I was weeding out the big herb garden today, getting ready to add the starts that "followed me home" from a local nursery. I found wonderful things! The flat-leaf Italian parsley had self-seeded, and we have a half-dozen or more small ones growing. Also, the salad burnet that I thought I'd lost to last summer's heat and drought had self-seeded, and I have three or four starts of salad burnet coming up! There are at least two, and perhaps three, fennels. I'll be very careful weeding out the rest of the big herb garden. Who knows what else I'll find!

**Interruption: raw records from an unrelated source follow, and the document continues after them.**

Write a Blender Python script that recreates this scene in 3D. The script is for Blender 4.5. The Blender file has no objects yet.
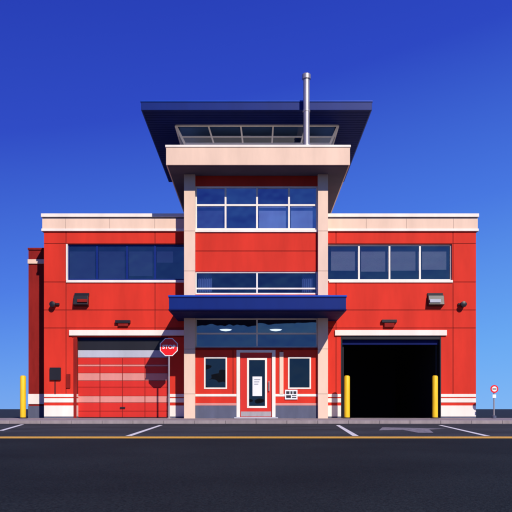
import bpy, math, random
from mathutils import Vector
random.seed(4)
CAMH=0.375; D=30.0; F=720.0
# elevation-drawing grid -> metres, on the plane at depth y
def X(p,y=0.0): return (p-256)*(D+y)/F
def Z(p,y=0.0): return CAMH+(409-p)*(D+y)/F

# ---------- materials ----------
def new_mat(name):
    m=bpy.data.materials.new(name); m.use_nodes=True
    nt=m.node_tree; b=nt.nodes["Principled BSDF"]; return m,nt,b
def paint(name,col,rough=0.55,var=0.12,scale=1.2,bump=0.15,bscale=60,metal=0.0,streak=True,spec=0.3):
    m,nt,b=new_mat(name); N=nt.nodes.new; L=nt.links.new
    geo=N("ShaderNodeNewGeometry")
    mp=N("ShaderNodeMapping"); mp.inputs["Scale"].default_value=(1,1,0.22 if streak else 1)
    L(geo.outputs["Position"],mp.inputs[0])
    n=N("ShaderNodeTexNoise"); n.inputs["Scale"].default_value=scale; n.inputs["Detail"].default_value=7; n.inputs["Roughness"].default_value=0.62
    L(mp.outputs[0],n.inputs["Vector"])
    r=N("ShaderNodeValToRGB"); r.color_ramp.elements[0].position=0.3; r.color_ramp.elements[1].position=0.7
    c=[x*(1-var) for x in col]; d=[min(1,x*(1+var*0.6)) for x in col]
    r.color_ramp.elements[0].color=(*c,1); r.color_ramp.elements[1].color=(*d,1)
    L(n.outputs["Fac"],r.inputs[0]); L(r.outputs[0],b.inputs["Base Color"])
    b.inputs["Roughness"].default_value=rough; b.inputs["Metallic"].default_value=metal
    b.inputs["Specular IOR Level"].default_value=spec
    n2=N("ShaderNodeTexNoise"); n2.inputs["Scale"].default_value=bscale; n2.inputs["Detail"].default_value=4
    L(geo.outputs["Position"],n2.inputs["Vector"])
    bm=N("ShaderNodeBump"); bm.inputs["Strength"].default_value=bump; bm.inputs["Distance"].default_value=0.01
    L(n2.outputs["Fac"],bm.inputs["Height"]); L(bm.outputs[0],b.inputs["Normal"])
    return m
RED=paint("red_render",(0.60,0.032,0.018),0.7,0.16,spec=.12)
REDP=paint("red_panel",(0.58,0.024,0.016),0.45,0.10,bump=0.05,spec=.25)
DRED=paint("dark_red_and_shade",(0.24,0.014,0.012),0.8,0.25,scale=3,spec=.1)  # own colour of small parts; on the annex, the wing's shade
CREAM=paint("cream_stone",(0.76,0.55,0.43),0.7,0.12,spec=.15)
WHITE=paint("white_trim",(0.80,0.73,0.66),0.5,0.12)
PINK=paint("pink_stripe",(0.62,0.24,0.21),0.5,0.12)
PGREY=paint("pale_grey",(0.42,0.44,0.52),0.5,0.12)
JOINT=paint("joint_backing",(0.14,0.010,0.010),0.9,0.1)  # dark red backing that shows in the panel joints
CJOINT=paint("stone_joint",(0.25,0.17,0.15),0.9,0.1)
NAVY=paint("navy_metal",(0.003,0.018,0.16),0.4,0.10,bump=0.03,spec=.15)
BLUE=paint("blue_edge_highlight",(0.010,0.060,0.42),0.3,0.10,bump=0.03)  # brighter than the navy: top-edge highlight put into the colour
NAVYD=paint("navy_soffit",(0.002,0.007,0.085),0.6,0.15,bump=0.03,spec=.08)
SOFF=paint("soffit_shade_grey",(0.085,0.07,0.09),0.8,0.12,spec=.1)
GREYB=paint("blue_grey_base",(0.09,0.10,0.16),0.8,0.18,scale=3)
DARK=paint("dark_metal",(0.012,0.012,0.018),0.4,0.2)
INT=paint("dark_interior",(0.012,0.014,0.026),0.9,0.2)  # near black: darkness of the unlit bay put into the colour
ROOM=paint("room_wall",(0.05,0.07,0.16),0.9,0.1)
STEEL=paint("steel",(0.50,0.45,0.44),0.38,0.18,metal=0.65,scale=3)
YEL=paint("yellow_paint",(0.82,0.50,0.01),0.45,0.14,scale=4)
BL_D=paint("blind_dark",(0.03,0.04,0.12),0.6,0.1)
BL_L=paint("blind_light",(0.24,0.24,0.29),0.6,0.08)
PALEB=paint("pale_blue",(0.30,0.38,0.60),0.8,0.2)
SIGNR=paint("sign_red",(0.75,0.012,0.014),0.3,0.05,bump=0.02)
SIGNW=paint("sign_white",(0.8,0.8,0.8),0.35,0.04,bump=0.02)
PAPER=paint("paper",(0.72,0.74,0.78),0.8,0.05)
INK=paint("ink",(0.03,0.03,0.04),0.8,0.05)
LAMP,_nt,_b=new_mat("lit_lamp"); _b.inputs["Emission Color"].default_value=(.85,.92,1,1); _b.inputs["Emission Strength"].default_value=1.6

def glass(name,refl,tint=(0.75,0.82,0.95),wob=.25):
    m=bpy.data.materials.new(name); m.use_nodes=True; nt=m.node_tree; nt.nodes.clear(); N=nt.nodes.new; L=nt.links.new
    o=N("ShaderNodeOutputMaterial"); mx=N("ShaderNodeMixShader"); t=N("ShaderNodeBsdfTransparent"); g=N("ShaderNodeBsdfGlossy")
    t.inputs[0].default_value=(*tint,1); g.inputs["Roughness"].default_value=0.02; g.inputs[0].default_value=(0.85,0.92,1,1)
    fr=N("ShaderNodeFresnel"); fr.inputs[0].default_value=1.5
    ma=N("ShaderNodeMath"); ma.operation='ADD'; ma.use_clamp=True; ma.inputs[1].default_value=refl
    geo=N("ShaderNodeNewGeometry"); n=N("ShaderNodeTexNoise"); n.inputs["Scale"].default_value=0.9; n.inputs["Detail"].default_value=2
    bm=N("ShaderNodeBump"); bm.inputs["Strength"].default_value=wob; bm.inputs["Distance"].default_value=0.06
    L(geo.outputs["Position"],n.inputs["Vector"]); L(n.outputs["Fac"],bm.inputs["Height"]); L(bm.outputs[0],g.inputs["Normal"])
    L(fr.outputs[0],ma.inputs[0]); L(ma.outputs[0],mx.inputs[0]); L(t.outputs[0],mx.inputs[1]); L(g.outputs[0],mx.inputs[2]); L(mx.outputs[0],o.inputs[0])
    return m
GL=glass("window_glass",0.12,(.75,.8,.92),.5); GLM=glass("mid_glass",0.10,(.40,.46,.62),.9); GLT=glass("tower_glass",0.30,(0.75,0.8,0.95),.8); GLC=glass("control_room_glass",0.05,(.75,.88,1)); GLD=glass("door_glass",0.03,(0.3,0.33,0.42),.6)

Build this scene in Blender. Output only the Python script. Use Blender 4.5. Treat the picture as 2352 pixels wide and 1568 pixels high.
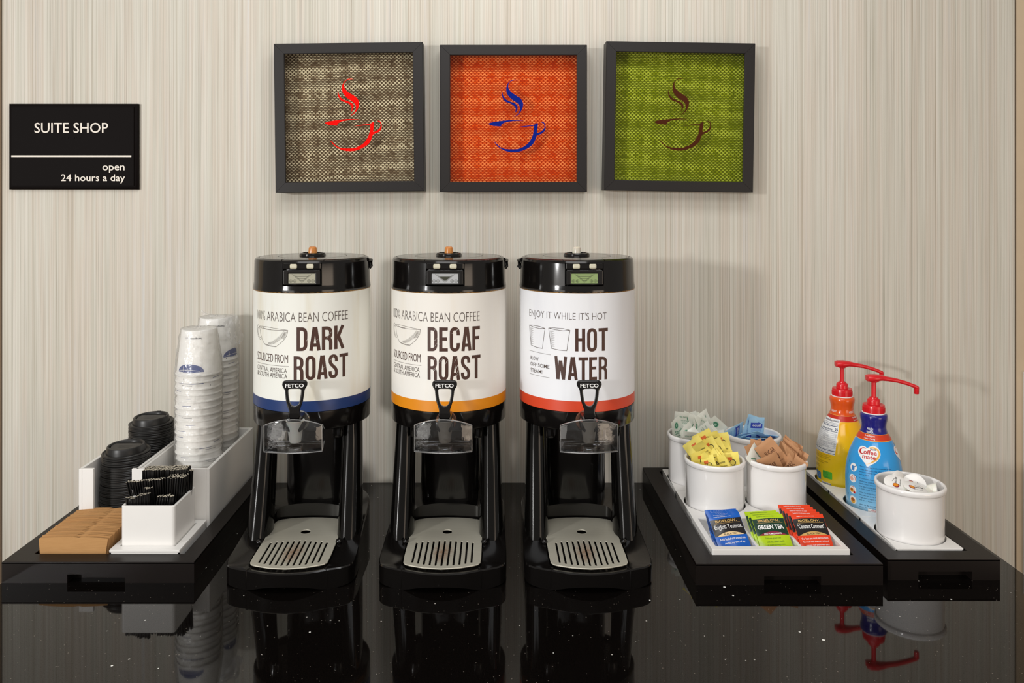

Weeds, if they look unusual, will get a pass till they are recognized. A 'free pass' tag keeps them from the dead weed pile. Most though, soon show their true colors. I do like the occasional surprise. Especially it it was 'lost'. Salad burnet? I don't know that one. Its name implies used in a salad? Jerry
Jerry, Salad Burnet has an almost clover leaf shape leaf on a stem, with leaves opposite. It has a cucumber taste, which really is very nice for salads when cukes aren't available. It is a culinary herb, but not one you cook with, since it is only used raw. We discovered it when we moved to Texas, and found that cucumbers had a very short garden-life.
Mart, I plant Straight 8s, which are good for both slicing and pickling. Our heat and drought from late June until the fall rains and cooling weather pretty well put paid to our cukes. Wish I could have a longer season, but all the gardeners around here, no matter what variety they plant, know that cucumber season is over for the summer when the heat/lack of rain hits.